• PROBLEM REQUIREMENTS: Give back, word for word, only the lines from the opening of the records through the one with "scene.camera = cam". Pictures stay out.

○ ○ ○ ○ ○ ○ ○

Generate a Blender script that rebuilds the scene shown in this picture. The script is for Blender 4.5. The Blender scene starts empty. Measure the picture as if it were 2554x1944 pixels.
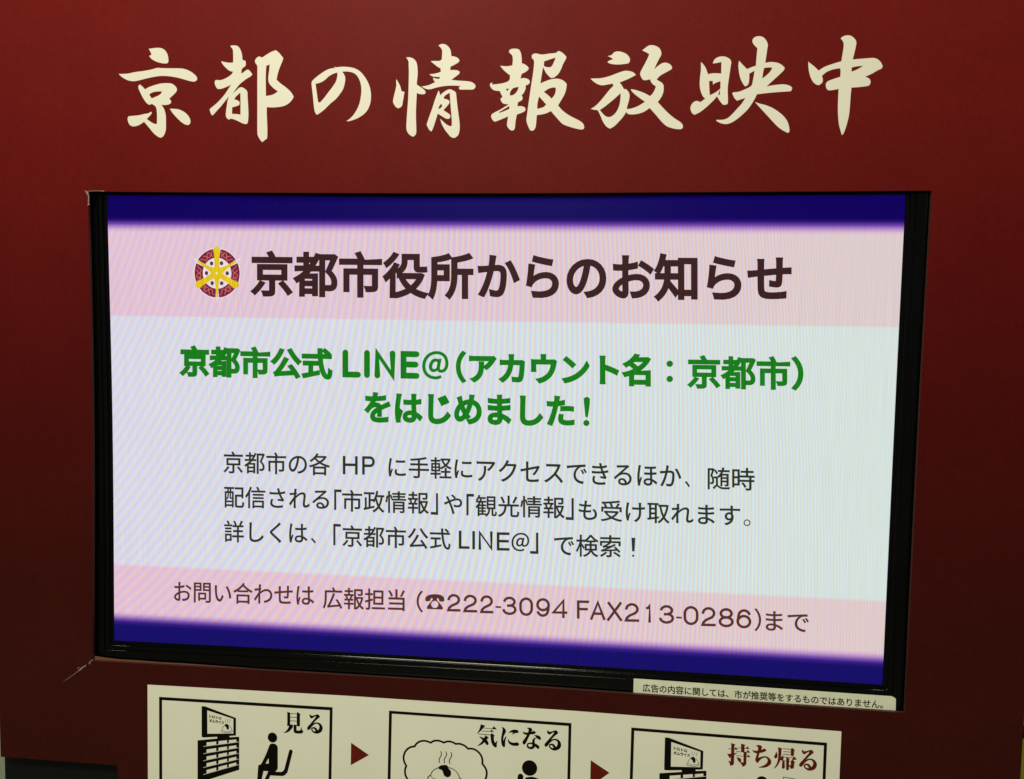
import bpy, bmesh, math, random
from mathutils import Matrix, Vector
from mathutils.geometry import tessellate_polygon

random.seed(4)
scene = bpy.context.scene
C = scene.collection

# ---------------------------------------------------------------- camera
cam_data = bpy.data.cameras.new('camera')
cam = bpy.data.objects.new('camera', cam_data)
C.objects.link(cam)
cam.matrix_world = Matrix([[0.9945183, -0.02316, 0.1019651, 0.1429967], [0.1032641, 0.0643562, -0.9925698, -1.0364132], [0.0164258, 0.9976582, 0.0663951, 0.1264808], [0.0, 0.0, 0.0, 1.0]])
cam_data.sensor_width = 36
cam_data.lens = 28.5924
cam_data.clip_start = 0.05
cam_data.clip_end = 60
scene.camera = cam

# ---------------------------------------------------------------- light of the underground concourse
world = bpy.data.worlds.new('World')
scene.world = world
world.use_nodes = True
world.node_tree.nodes['Background'].inputs[0].default_value = (0.86, 0.88, 0.76, 1)
world.node_tree.nodes['Background'].inputs[1].default_value = 0.085
scene.view_settings.view_transform = 'Standard'
scene.view_settings.look = 'None'
scene.view_settings.exposure = 0
scene.view_settings.gamma = 1


def area(name, loc, aim, sx, sy, power, col):
    d = bpy.data.lights.new(name, 'AREA')
    d.shape = 'RECTANGLE'
    d.size, d.size_y = sx, sy
    d.energy = power
    d.color = col
    o = bpy.data.objects.new(name, d)
    C.objects.link(o)
    o.location = loc
    o.rotation_euler = (Vector(aim) - Vector(loc)).to_track_quat('-Z', 'Y').to_euler()
    return o


area('ceiling_lamp', (-0.42, -1.75, 1.45), (-0.15, 0, 0.25), 0.9, 0.35, 38, (1.0, 0.93, 0.78))
area('ceiling_lamp', (-0.3, -3.6, 1.7), (0, 0, -0.2), 1.2, 0.4, 37, (0.97, 1.0, 0.76))


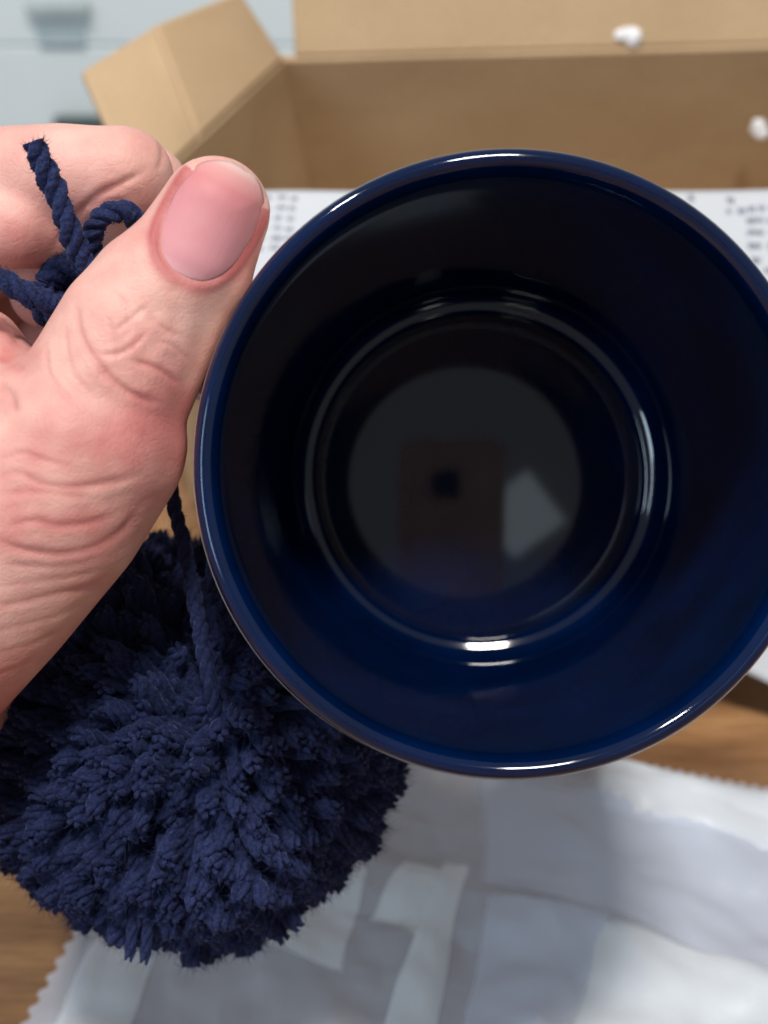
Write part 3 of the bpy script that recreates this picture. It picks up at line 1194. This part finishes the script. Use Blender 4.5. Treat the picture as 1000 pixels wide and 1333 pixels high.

○ ○ ○ ○ ○ ○ ○

• ANSWER TO THIS EXERCISE:
Generate a Blender script that rebuilds the scene shown in this picture. The script is for Blender 4.5. The Blender scene starts empty. Measure the picture as if it were 2554x1944 pixels.
import bpy, bmesh, math, random
from mathutils import Matrix, Vector
from mathutils.geometry import tessellate_polygon

random.seed(4)
scene = bpy.context.scene
C = scene.collection

# ---------------------------------------------------------------- camera
cam_data = bpy.data.cameras.new('camera')
cam = bpy.data.objects.new('camera', cam_data)
C.objects.link(cam)
cam.matrix_world = Matrix([[0.9945183, -0.02316, 0.1019651, 0.1429967], [0.1032641, 0.0643562, -0.9925698, -1.0364132], [0.0164258, 0.9976582, 0.0663951, 0.1264808], [0.0, 0.0, 0.0, 1.0]])
cam_data.sensor_width = 36
cam_data.lens = 28.5924
cam_data.clip_start = 0.05
cam_data.clip_end = 60
scene.camera = cam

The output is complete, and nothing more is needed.